Na wstępie wyjaśnię, że to nie jest typowy ranking. Głównie dlatego, że nie byłam w stanie ułożyć go sprawiedliwie. Właściwie wszystkie te miejsca zasługują na podium, a większość z nich ma u mnie złoto. Proponuję więc bardziej sprawiedliwą ocenę, w której maksymalnie przyznaję trzy niebieskie, jak woda w jeziorze Garda, serduszka 💙.


Ile czasu potrzeba, by nacieszyć się Gardą i zobaczyć wszystkie te cuda? Na ile tylko szef, fantazja i pieniądze Wam pozwolą. Moim zdaniem warto spędzić tu minimum tydzień. Inaczej efekt turystycznego jojo gwarantowany. Choć wracać do takich miejsc, można bez żadnych wyrzutów sumienia. Wybór należy więc do Was. Podróż warto połączyć ze zwiedzaniem pobliskiej Werony, o której więcej poczytać możecie 🔍 tutaj.  

    1. Peschiera del Garda (💙💙)

Zwiedzanie najpiękniejszych miasteczek nad Jeziorem Garda zaczynamy od miejscowości Peschiera del Garda. Często wybierana jako baza wypadowa, ma kilka niewątpliwych atutów: stacja kolejowa, skąd można wybrać się chociażby do Werony, prom, dzięki któremu dotrzemy do pozostałych miejscowości, sporo kempingów. Dodatkowo największy park rozrywki we Włoszech, Gardaland, znajduje się jakieś pół godziny spacerem od centrum.

Niektórzy uważają Peschierę za tłoczną i mało interesującą. Przy takim założeniu miasteczko zaskoczy Was pozytywnie. Tłumów oczywiście nie unikniemy, ale wąskie uliczki, kolorowe kamieniczki, bary i restauracje nad malowniczym kanałem z widokiem na średniowieczne mury obronne i, przede wszystkim, fantastyczne życie nocne, sprawią, że nie będziecie się tu nudzić.

Spacerując po Peschierze, nie można pominąć Canale di Mezzo i malowniczego Ponte dei Voltoni. Kto ma ochotę może nawet wypożyczyć gondolę i poczuć się jak w Wenecji. Skojarzenie nie jest zresztą przypadkowe, bo miasto w połowie  XV wieku było częścią Republiki Weneckiej. Z tego okresu pochodzi wiele zabytków w tym rozbudowana dawna forteca Scaligerich. Dzisiejszy kształt fortyfikacji to w głównej mierze dzieło Austriaków, którzy rządzili miastem w XVIII wieku. Warto wiedzieć, że mury obronne i zabudowania militarne wpisane zostały w 2017 roku na listę światowego dziedzictwa UNESCO.

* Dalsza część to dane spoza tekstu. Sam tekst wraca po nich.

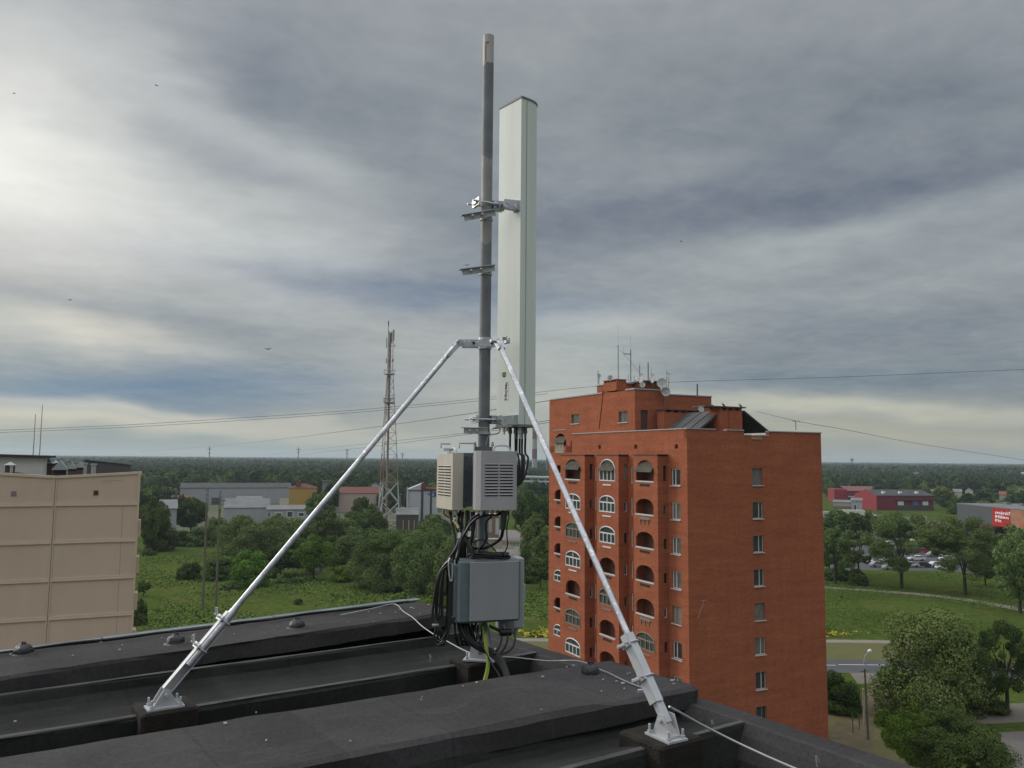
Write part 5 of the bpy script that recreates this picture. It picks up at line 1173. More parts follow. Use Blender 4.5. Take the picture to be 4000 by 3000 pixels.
# penthouse
a0 = FB.ony(0, 1770, 5)[0]; a1x, ztp = FB.ony(171, 1783, 5); zt0_ = FB.ony(0, 1772, 5)[1]
b = MB(); b.extr([(xl+5, 5, zj-.8), (a1x, 5, zj-.8), (a1x, 5, ztp-.12), (xl+5, 5, ztp+.3)], (0, 5, 0)); b.obj('penthouse_wall', mat('pale_plaster', (.60, .59, .54), .9, c2=(.52, .51, .46), ns=.7), bb)
b = MB(); b.extr([(xl+5, 4.6, ztp+.3), (a1x+.35, 4.6, ztp-.12), (a1x+.35, 4.6, ztp+.06), (xl+5, 4.6, ztp+.52)], (0, 5.8, 0)); b.obj('penthouse_roof', mat('dark_fascia', (.045, .04, .042), .8), bb)
b = MB(); e0 = FB.ony(330, 1797, 11); e1 = FB.ony(512, 1816, 11); b.extr([(e0[0], 11, zj-.8), (e1[0], 11, zj-.8), (e1[0], 11, e1[1]), (e0[0], 11, e0[1])], (0, .3, 0)); b.obj('far_parapet', mat('far_parapet', (.10, .10, .095), .9), bb)
b = MB(); b.extr([(e0[0], 10.9, e0[1]+.002), (e1[0], 10.9, e1[1]+.002), (e1[0], 10.9, e1[1]+.1), (e0[0], 10.9, e0[1]+.1)], (0, .5, 0)); b.obj('parapet_cap', flash, bb)
# vent shafts with little pitched metal hoods
hood = mat('zinc_hood', (.34, .37, .38), .45, .5); shaft = mat('brown_shaft', (.09, .06, .05), .9); pipew = mat('pale_pipe', (.33, .34, .32), .8)
def shaftf(px, q0, q1, yy, w, lab, kind=0):
    x, z1 = FB.ony(px, q0, yy); z0 = zj-.219; p = FB.w(x, yy, z0); h = z1-z0
    t = thing('ventilation_shaft', lab, 'vent', p, bz, 'ventilation shafts on the beige block')
    if kind == 0:
        b = MB(); b.box(-w*.42, w*.42, -w*.4, w*.4, 0, h-w*.75); b.obj('shaft', shaft, t)
        b = MB(); b.extr([(-w*.62, -w*.6, h-w*.8), (w*.62, -w*.6, h-w*.8), (0, -w*.6, h)], (0, w*1.2, 0)); b.obj('hood', hood, t)
        b = MB(); b.box(-w*.46, w*.46, -w*.44, -w*.405, h-w*1.1, h-w*.82); b.obj('grille', slot, t)
    elif kind == 1:
        b = MB(); b.lathe([(w*.4, 0), (w*.4, h-w*.3), (w*.55, h-w*.29), (w*.55, h)], n=12); b.obj('pipe', pipew, t)
    else:
        b = MB(); b.box(-w*.45, w*.45, -w*.4, w*.4, 0, h-w*.35); b.obj('shaft', shaft, t)
        b = MB(); b.add([(-w*.6, -w*.6, h-w*.4), (w*.6, -w*.6, h-w*.4), (w*.6, w*.6, h-w*.4), (-w*.6, w*.6, h-w*.4), (0, 0, h)], [(0, 3, 2, 1), (0, 1, 4), (1, 2, 4), (2, 3, 4), (3, 0, 4)]); b.obj('hood', hood, t)
for a in ((41, 1803, 0, 1.3, .62, 'brown vent shaft with pointed hood at the far left before the pale penthouse', 2), (46, 1818, 0, 1.0, .26, 'pale round pipe at the far left before the penthouse', 1),
          (190, 1794, 0, 8, .8, 'vent with a flat cone hood right beside the penthouse', 2), (216, 1798, 0, 9, .5, 'small vent hood behind the wide one', 2), (238, 1798, 0, 4, .9, 'widest double vent shaft with a pitched metal hood', 0),
          (283, 1808, 0, 2, .55, 'narrow vent shaft with pitched hood, left of a pair at the roof edge', 0), (312, 1802, 0, 2, .58, 'narrow vent shaft with pitched hood, right of a pair at the roof edge', 0),
          (269, 1797, 0, 7, .35, 'pale pipe behind the wide vent shaft', 1), (292, 1803, 0, 6, .35, 'pale pipe between the pair of narrow vent shafts', 1), (332, 1808, 0, 6, .4, 'short pale pipe right of the vent shafts', 1), (367, 1811, 0, 4, .4, 'pale pipe standing alone at the right of the vents', 1)):
    shaftf(*a)
for px, q0, q1, lab in ((160, 1580, 1782, 'taller thin whip aerial above the beige block'), (132, 1617, 1782, 'shorter thin whip aerial above the beige block')):
    p = PY(px-6 if px == 160 else px-3, q1, 68); t_ = PY(px, q0, 68); b = MB(); b.tube([(0, 0, 0), (0, 0, t_.z-p.z)], .045, 6, r2=.025); b.lathe([(.10, -.4), (.10, -.1)], n=6)
    tag(b.obj('whip_aerial', mat('whip'+str(px), (.30, .27, .26), .7), origin=None), lab, 'aerial', 'whip aerials on the beige block'); o = SC.objects['whip_aerial' if px == 160 else 'whip_aerial.001']; o.location = p

# ------------------------------------------------------------------ ground
grass = mat('meadow_grass', (.068, .092, .022), .95, c2=(.048, .074, .017), ns=.055, detail=10, n3=((.098, .098, .032), .11, .55, .75), coords='Object', spec=0)
def gnd(m):
    def f(t):
        N, L = t.nodes, t.links; tcn = N.new('ShaderNodeTexCoord'); n = N.new('ShaderNodeTexNoise'); n.inputs['Scale'].default_value = .7; n.inputs['Detail'].default_value = 9; n.inputs['Roughness'].default_value = .75; L.new(tcn.outputs['Object'], n.inputs['Vector'])
        mr = N.new('ShaderNodeMapRange'); mr.inputs[1].default_value = .3; mr.inputs[2].default_value = .7; mr.inputs[3].default_value = .5; mr.inputs[4].default_value = 1.5; L.new(n.outputs[0], mr.inputs[0]); return mr.outputs[0]
    mulcol(m, f)
gnd(grass)
b = MB(); b.box(-14000, 14000, -600, 14000, -1, 0); tag(b.obj('ground', grass), kind='structure')
asph = mat('asphalt', (.085, .085, .09), .9, c2=(.07, .07, .075), ns=.3); gravel = mat('gravel', (.17, .15, .125), .95, c2=(.13, .115, .095), ns=.5, n3=((.09, .1, .05), .25, .6, .75)); pavem = mat('path_paving', (.23, .20, .17), .9, c2=(.19, .17, .145), ns=.6)
dirt = mat('dirt_track', (.13, .095, .06), .95, c2=(.085, .08, .035), ns=.5, n3=((.17, .13, .09), .8, .55, .7)); line = mat('road_paint', (.55, .55, .52), .8); brown = mat('dry_verge', (.11, .10, .035), .95, c2=(.085, .095, .03), ns=.3)
def ribbon(name, pts, z, m, w=None, kind='structure', lab=None):
    """pts: list of ground points (pixel pairs) of the centre line with widths in metres"""
    P = [PZ(x, y, 0) for x, y in pts]; P = spline(P, 5) if len(P) > 2 else P; n = len(P); b = MB(); vs = []
    for i, p in enumerate(P):
        d = (P[min(i+1, n-1)]-P[max(i-1, 0)]); d.z = 0; d.normalize(); s = Vector((-d.y, d.x, 0))
        ww = (w if not isinstance(w, tuple) else w[0]+(w[1]-w[0])*i/(n-1))/2
        vs += [(p.x-s.x*ww, p.y-s.y*ww, z), (p.x+s.x*ww, p.y+s.y*ww, z)]
    b.add(vs, [(2*i, 2*i+2, 2*i+3, 2*i+1) for i in range(n-1)]); return tag(b.obj(name, m), kind=kind)
def patch(name, pts, z, m):
    b = MB(); P = [PZ(x, y, 0) for x, y in pts]; b.add([(p.x, p.y, z) for p in P], [tuple(range(len(P)))]); return tag(b.obj(name, m), kind='structure')
ribbon('path', [(3000, 2282), (3220, 2294), (3420, 2308), (3600, 2322), (3800, 2346), (4010, 2385)], .004, pavem, (2.2, 3.4))
ribbon('footpath', [(900, 2488), (1500, 2494), (2150, 2500), (2300, 2502), (2700, 2503), (3220, 2504), (3460, 2507), (3800, 2520)], .004, pavem, 2.0)
ribbon('verge', [(900, 2518), (1700, 2525), (2500, 2533), (3220, 2540), (3460, 2545), (3800, 2560)], .002, brown, 12)
ribbon('road', [(900, 2576), (1700, 2584), (2500, 2592), (3220, 2600), (3460, 2605), (4100, 2630)], .006, asph, 7.2)
for x0, x1, y in ((3225, 3265, 2598), (3275, 3380, 2596), (3385, 3455, 2597)):
    ribbon('road_marking', [(x0, y), (x1, y+1)], .011, line, .22)
patch('gravel_yard', [(3315, 2622), (3480, 2624), (3480, 2672), (3350, 2670)], .004, gravel)
ribbon('dirt_track', [(3480, 2640), (3440, 2700), (3390, 2780), (3330, 2850), (3330, 2930), (3420, 3000), (3560, 3080)], .008, dirt, (2, 5.5))
ribbon('side_track', [(3225, 2786), (3290, 2792), (3340, 2796)], .011, gravel, .8)
patch('asphalt_lot', [(3840, 2865), (4300, 2840), (4400, 3200), (3900, 3150), (3800, 2950)], .006, mat('lot', (.15, .135, .125), .9, c2=(.13, .12, .11), ns=.4))
patch('paved_court', [(3690, 2760), (4010, 2745), (4010, 2820), (3760, 2832)], .004, gravel)
patch('dry_ground', [(3200, 2790), (3330, 2800), (3500, 2880), (3700, 3010), (3600, 3100), (3150, 3000)], .002, mat('dry_grass', (.13, .11, .045), .95, c2=(.10, .10, .035), ns=.6))
ribbon('upper_road', [(3150, 2004), (3300, 2007), (3450, 2012), (3650, 2040), (4010, 2080)], .006, asph, 9)
patch('parking_lot', [(3240, 2095), (3560, 2070), (3800, 2085), (4100, 2110), (4200, 2262), (3960, 2262), (3700, 2230), (3240, 2225)], .003, asph)
ribbon('street', [(2075, 2260), (2045, 2200), (2010, 2150), (1990, 2110), (1975, 2070)], .006, mat('worn_street', (.19, .165, .15), .9, c2=(.16, .14, .13), ns=.3), (15, 9))
patch('yard', [(560, 1938), (1800, 1938), (1800, 2040), (1500, 2075), (600, 2075)], .003, mat('yard_ground', (.10, .10, .075), .95, c2=(.05, .068, .02), ns=.07))
patch('bank', [(2020, 1990), (2036, 1990), (2050, 2130), (2020, 2110)], .004, mat('mown_bank', (.14, .15, .04), .95))
# lane and clearings among the forest
ribbon('clearing', [(2110, 1905), (2160, 1912), (2220, 1925)], .004, gravel, 22)

# ------------------------------------------------------------------ vegetation
def leafmat(name, c, c2):
    m = mat(name, tuple(1.38*x for x in c), .8, c2=tuple(1.42*x for x in c2), ns=1.4, rnd=.2, spec=.03, detail=3); b = m.node_tree.nodes['Principled BSDF']; return m
LM = [leafmat('leaves_dark', (.040, .062, .018), (.068, .098, .028)), leafmat('leaves_olive', (.068, .100, .030), (.100, .134, .046)), leafmat('leaves_fresh', (.055, .098, .014), (.088, .140, .024)), leafmat('leaves_blossom', (.10, .13, .08), (.38, .40, .33)), leafmat('leaves_forest', (.026, .043, .019), (.037, .055, .025))]
bark = mat('bark', (.05, .042, .035), .95, c2=(.035, .03, .025), ns=6)
def quadsoup(C, Nn, S, asp=1.0):
    """leaf quads at centres C with normals Nn and half sizes S -> verts, faces arrays"""
    n = len(C); up = np.random.normal(size=(n, 3)); A = np.cross(Nn, up); A /= np.linalg.norm(A, axis=1)[:, None]+1e-9; B = np.cross(Nn, A)
    S = S[:, None]; v = np.stack([C-A*S-B*S*asp, C+A*S-B*S*asp*.6, C+A*S*.7+B*S*asp, C-A*S*.8+B*S*asp*.9], 1).reshape(-1, 3)
    f = np.arange(n*4).reshape(n, 4); return v, f
def mesh_np(name, v, f, m, tri=False):
    me = bpy.data.meshes.new(name); n, k = f.shape
    me.vertices.add(len(v)); me.vertices.foreach_set('co', v.astype(np.float32).ravel()); me.loops.add(n*k); me.loops.foreach_set('vertex_index', f.astype(np.int32).ravel())
    me.polygons.add(n); me.polygons.foreach_set('loop_start', (np.arange(n)*k).astype(np.int32)); me.polygons.foreach_set('loop_total', np.full(n, k, np.int32)); me.update(); me.validate()
    me.materials.append(m); return me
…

Aby odetchnąć nieco od dusznej latem atmosfery miasteczka warto wybrać się nad brzeg Jeziora. Najbardziej popularny jest bulwar Lungolago Mazzini, ale nie mniej przyjemna trasa prowadzi w drugą stronę, aż do urokliwego miasteczka Lasize, które znajdziecie na końcu mojej listy.



    2. Sirmione (💙💙💙)

Ogromną zaletą tego popularnego kurortu jest jego malownicze położenie na cyplu czterokilometrowego półwyspu, który obejrzeć można dokładnie ze wszystkich stron podczas rejsu motorówką. To jedna z największych lokalnych atrakcji turystycznych. Świetna sprawa, jeśli nie macie za dużo czasu na zwiedzanie lub gdy od fali depczących Wam po palcach turystów wolicie łagodne fale jeziora.

Wizytówką miasta jest warowny zamek wybudowany przez słynną rodzinę Scaligerich. Budowlę wzniesiono w XIII wieku najprawdopodobniej na miejscu rzymskich ruin. Warto wejść do środka, bo z jego murów obronnych rozpościera się przepiękny widok na okolicę.

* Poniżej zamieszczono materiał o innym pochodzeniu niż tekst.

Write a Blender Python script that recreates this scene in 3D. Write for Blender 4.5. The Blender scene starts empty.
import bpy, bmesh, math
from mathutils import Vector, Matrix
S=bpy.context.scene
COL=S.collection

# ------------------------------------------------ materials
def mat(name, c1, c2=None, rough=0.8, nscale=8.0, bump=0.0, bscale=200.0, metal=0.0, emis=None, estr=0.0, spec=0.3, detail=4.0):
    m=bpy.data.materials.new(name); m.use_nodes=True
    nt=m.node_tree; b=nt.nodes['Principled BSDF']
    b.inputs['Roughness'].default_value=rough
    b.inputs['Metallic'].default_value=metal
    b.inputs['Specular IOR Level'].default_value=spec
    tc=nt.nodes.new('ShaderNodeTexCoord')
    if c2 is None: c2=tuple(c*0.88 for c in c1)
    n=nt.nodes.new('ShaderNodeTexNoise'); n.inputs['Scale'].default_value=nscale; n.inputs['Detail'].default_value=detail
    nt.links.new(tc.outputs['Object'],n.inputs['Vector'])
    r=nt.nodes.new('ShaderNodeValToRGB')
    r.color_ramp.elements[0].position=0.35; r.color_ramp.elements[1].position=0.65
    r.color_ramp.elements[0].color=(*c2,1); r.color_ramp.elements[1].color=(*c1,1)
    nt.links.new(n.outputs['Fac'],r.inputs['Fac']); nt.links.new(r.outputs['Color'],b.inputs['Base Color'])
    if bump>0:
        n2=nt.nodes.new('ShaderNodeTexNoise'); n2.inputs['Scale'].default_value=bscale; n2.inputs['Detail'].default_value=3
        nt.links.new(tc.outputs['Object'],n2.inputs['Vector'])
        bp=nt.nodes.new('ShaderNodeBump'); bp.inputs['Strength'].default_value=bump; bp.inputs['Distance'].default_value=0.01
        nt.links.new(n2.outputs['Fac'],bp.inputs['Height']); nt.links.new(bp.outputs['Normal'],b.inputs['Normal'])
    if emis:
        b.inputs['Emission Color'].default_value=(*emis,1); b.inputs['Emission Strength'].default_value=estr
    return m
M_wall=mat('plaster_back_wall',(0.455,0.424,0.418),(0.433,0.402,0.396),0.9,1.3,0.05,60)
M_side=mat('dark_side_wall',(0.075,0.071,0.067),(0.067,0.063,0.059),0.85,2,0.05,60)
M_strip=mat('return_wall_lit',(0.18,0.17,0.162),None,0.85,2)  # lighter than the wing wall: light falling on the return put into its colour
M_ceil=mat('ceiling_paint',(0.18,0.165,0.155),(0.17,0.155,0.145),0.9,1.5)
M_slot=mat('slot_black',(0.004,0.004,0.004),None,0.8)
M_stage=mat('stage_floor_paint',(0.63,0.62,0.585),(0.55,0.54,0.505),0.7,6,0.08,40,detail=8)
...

Najstarszym zabytkiem Sirmione jest Grota Katullusa. To ruiny potężnej rzymskiej willi pochodzącej najprawdopodobniej z początku naszej ery. Nazwa ruin jest bardzo umowna, bo grotą nazywano kiedyś ruiny porosłe zielenią, a Katullus, rzymski poeta, prawdopodobnie zmarł zanim powstała ta willa. Nie zmienia to jednak faktu, że w tym miejscu zrobicie najbardziej instagramowe zdjęcia całym Sirmione, a same ruiny robią naprawdę imponujące wrażenie. Przed wyjazdem polecam obejrzeć film "Tamte dni, tamte noce" L. Guadagnino, w którym, oprócz zjawiskowej kreacji młodziutkiego Timothée Chalamet (tego od Diuny 😉) i mega włoskich klimatów, przepięknie ukazano właśnie "Grotę".

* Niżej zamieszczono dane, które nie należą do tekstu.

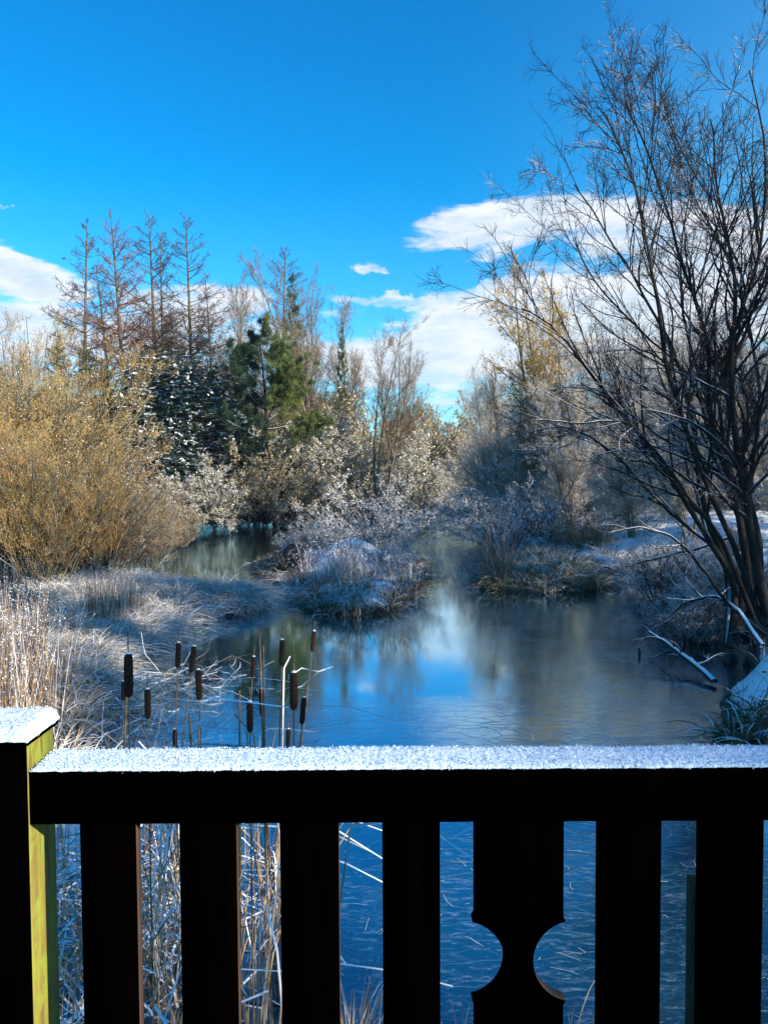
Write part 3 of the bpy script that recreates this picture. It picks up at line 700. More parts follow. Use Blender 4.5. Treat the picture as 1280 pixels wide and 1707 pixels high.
pn = pine('pine', H); place(pn, X(442, d), d, .3, 'bushy green pine with sunlight painted lime on one side beside the snowy shrub', None, rz=0, s=.88, sz=.95)
d = 45; reseed(21)
sdm = snow_dome('snowy_evergreen', 1.0 * (Z(612, d) - .2), 9.0, 7500); place(sdm, X(296, d), d, .2, 'broad dark evergreen shrub loaded with snow below the larches', 'snow covered evergreen shrubs')
d = 47; place(sdm, X(405, d), d, .2, 'lower dark evergreen shrub touching the foot of the pine', 'snow covered evergreen shrubs', s=.55, sz=.62)
g = 'bare trees standing behind the pond'
def bt(p, px, ytop, d, label, base_h, w=1.0, grp=None):
    H = Z(ytop, d) - .3; s = H / base_h; place(p, X(px, d), d, .3, label, grp or g, s=s * w, sz=s)
bt(tree_b, 540, 408, 50, 'tallest bare tree with fanned upright branches right of the pine', 11.3, .85)
bt(tree_b, 632, 505, 46, 'bare multi-stemmed tree left of the far end of the pond', 11.3, 1.0)
bt(tree_a, 385, 450, 66, 'thin bare tree behind the left edge of the pine', 11.5, .9)
bt(tree_a, 425, 480, 70, 'thin bare tree directly behind the top of the pine', 11.5)
bt(tree_a, 512, 470, 62, 'slender bare tree between the narrow spruce and the fanned tree', 11.5, .8)
bt(tree_a, 590, 480, 60, 'slender bare tree between the two fanned bare trees', 11.5, .9)
bt(tree_b, 45, 520, 42, 'pale bare tree above the willows at the left edge', 11.3, 1.0)
bt(tree_b, -20, 560, 46, 'bare tree cut by the left edge of the view', 11.3, 1.0)
bt(tree_b, 668, 600, 66, 'small bare tree above the golden bushes left of the channel', 11.3)
bt(tree_b, 705, 680, 84, 'far bare tree left of the gap over the channel', 11.3)
for i, (px, yt, d) in enumerate([(735, 705, 110), (762, 720, 130), (790, 708, 120), (690, 670, 105), (815, 690, 100), (845, 640, 90)]):
    bt(tree_b if i % 2 else tree_a, px, yt, d, ['hazy small tree in the middle of the far gap', 'lowest distant tree right of the middle of the far gap', 'distant tree at the right side of the far gap',
       'distant tree on the left side of the far gap', 'distant tree behind the right bank of the channel', 'far tree left of the yellow birch'][i], 11.4, 1.6)
# far wooded line that closes the horizon
TLN = ['behind the left edge of the willows, outside the view', 'left of the view behind the outermost willow', 'at the very left edge of the view', 'behind the tall golden willow', 'behind the sunlit spruce', 'behind the leftmost larch',
       'behind the thick-trunked tallest larch', 'behind the slim twin larches', 'behind the isolated straight larch', 'behind the small brown larch', 'behind the pine crown', 'behind the larch right of the pine',
       'behind the fanned bare tree', 'between the two fanned bare trees', 'behind the multi-stemmed bare tree', 'just left of the far gap', 'low in the far gap', 'at the right of the far gap', 'left of the yellow birch',
       'behind the yellow birch', 'right of the yellow birch', 'behind the arching alder limb', 'behind the left alder stems', 'behind the middle alder stems', 'behind the right alder stems', 'at the right edge of the view', 'just outside the right edge', 'well outside the right edge']
for i, ln in enumerate(TLN):
    px = -190 + i * 62; d = random.uniform(105, 165); yt = random.uniform(700, 725) if 640 < px < 860 else random.uniform(600, 670)
    p = [tree_a, tree_b, tree_c][i % 3]; H = Z(yt, d) - .3; s = H / (9 if p is tree_c else 11.4)
    place(p, X(px, d), d, .3, 'distant horizon tree ' + ln, 'distant bare trees on the horizon', s=s * 1.5, sz=s)

# ------------------------------------------------------------------ bushes around the pond
g = 'bushes on the far bank'
def bs(p, px, ytop, d, label, bh, w=1.0, grp=None, zb=.25):
    H = Z(ytop, d) - zb; s = H / bh; place(p, X(px, d), d, zb, label, grp or g, s=s * w, sz=s)
bs(frost_a, 385, 765, 41, 'frosted bush at the back of the dark bay under the evergreen shrubs', 5.6, 1.15)
bs(frost_a, 315, 785, 39, 'frosted bush at the left end of the dark bay under the big snowy shrub', 5.6, 1.2)
bs(frost_b, 440, 735, 44, 'olive bush at the foot of the pine above the bay', 5.6, 1.0)
bs(frost_a, 455, 715, 48, 'frosted bush behind the dark bay below the pine', 5.6)
bs(frost_b, 470, 670, 56, 'golden-green bush right of the pine trunk', 5.6)
bs(frost_a, 520, 705, 50, 'dark frosted bush behind the left island', 5.6, 1.05)
bs(frost_b, 545, 660, 58, 'pale yellow bush under the fanned bare tree', 5.6)
bs(frost_a, 590, 715, 52, 'frosted bush directly behind the island shrub', 5.6, 1.0)
bs(frost_b, 620, 655, 60, 'golden bush under the multi-stemmed bare tree', 5.6, 1.0)
bs(frost_a, 655, 725, 54, 'olive frosted bush left of the channel mouth', 5.6, .95)
bs(frost_b, 690, 665, 64, 'tall golden bush left of the channel', 5.6, .95)
bs(frost_b, 722, 735, 62, 'orange-tinted bush at the left lip of the channel', 5.6, .8)
bs(frost_a, 702, 775, 58, 'low dark bush overhanging the left lip of the channel', 5.6, 1.2)
bs(frost_b, 752, 752, 84, 'far golden bush at the end of the channel', 5.6, 1.0)
bs(frost_a, 790, 762, 88, 'far frosted bush closing the end of the channel', 5.6, 1.2)
bs(frost_b, 425, 690, 62, 'bush behind the evergreen and the pine foot', 5.6)
bs(thicket, 420, 845, 47, 'low frosted thicket on the bay shore, left part', 2.4, 1.3)
bs(thicket, 530, 835, 50, 'low frosted thicket on the bay shore, right part', 2.4, 1.3)
bs(thicket, 740, 800, 62, 'frosted thicket hanging over the narrow channel from the left', 2.4, 1.2)
g = 'golden willows on the left bank'
bs(willow_a, 45, 585, 24, 'tall golden willow second from the left edge', 5.6, 1.0)
bs(willow_a, 88, 572, 27, 'tallest golden willow below the sunlit spruce', 5.6, .68)
bs(willow_a, 0, 640, 21, 'golden willow cut by the left edge', 5.6, 1.1)
bs(willow_b, 85, 655, 26, 'pale twiggy willow left of the snowy evergreen shrub', 4.7, 1.05)
bs(willow_b, 190, 785, 25, 'greyish willow in front of the snowy evergreen shrub', 4.7, 1.1)
bs(willow_b, 255, 815, 26, 'low greyish willow at the right end of the left thicket', 4.7, 1.1)
bs(willow_b, 295, 842, 28.5, 'lowest willow leaning over the dark bay', 4.7, 1.2)
bs(willow_a, 30, 700, 18, 'golden willow in front at the left edge', 5.6, 1.05)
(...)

Nie będzie pewnie zaskoczeniem, że dla mnie, wielkiej miłośniczki opery, najważniejsze było stanąć pod willą słynnej Marii Callas. Bijąca po oczach jasną żółcią posiadłość była jej oazą szczęścia w latach małżeństwa z włoskim przedsiębiorcą z Werony Giovannim Battistą Meneghinim, który dzięki fortunie, pasji do muzyki i kontaktom w wielkim świecie zrobił z niej  prawdziwą gwiazdę. Bywała tu często aż do 1959 roku, kiedy to porzuciła męża dla wielkiej, lecz nieszczęśliwej miłości do Arystotelesa Onassisa.  

Ta część Sirmione, oddalona parę minut od centrum, jest naprawde przyjemna. Zaskoczyło mnie, że jest tu tak zielono. Naprzeciwko willi Callas jest park jej imienia, dalej następny Park Tomelleri z przepięknym punktem widokowym na Spiaggia delle Bionde i niewielkie molo, należące do jednej z tutejszych restauracji.

Następnym razem wezmę ze sobą strój kąpielowy. Miło byłoby zażyć nieco relaksu w najlepszych basenach termalnych z widokiem na Jezioro Garda.



    3. Desenzano del Garda (💙💙💙)

To mój osobisty faworyt. W Desenzano wreszcie można odetchnąć. Może dlatego, że to największe miasto nad Jeziorem Garda i turyści mają tu po prostu więcej miejsca i więcej możliwości. Ale bez obaw, to nadal bardzo kameralne i pełne uroku miasteczko.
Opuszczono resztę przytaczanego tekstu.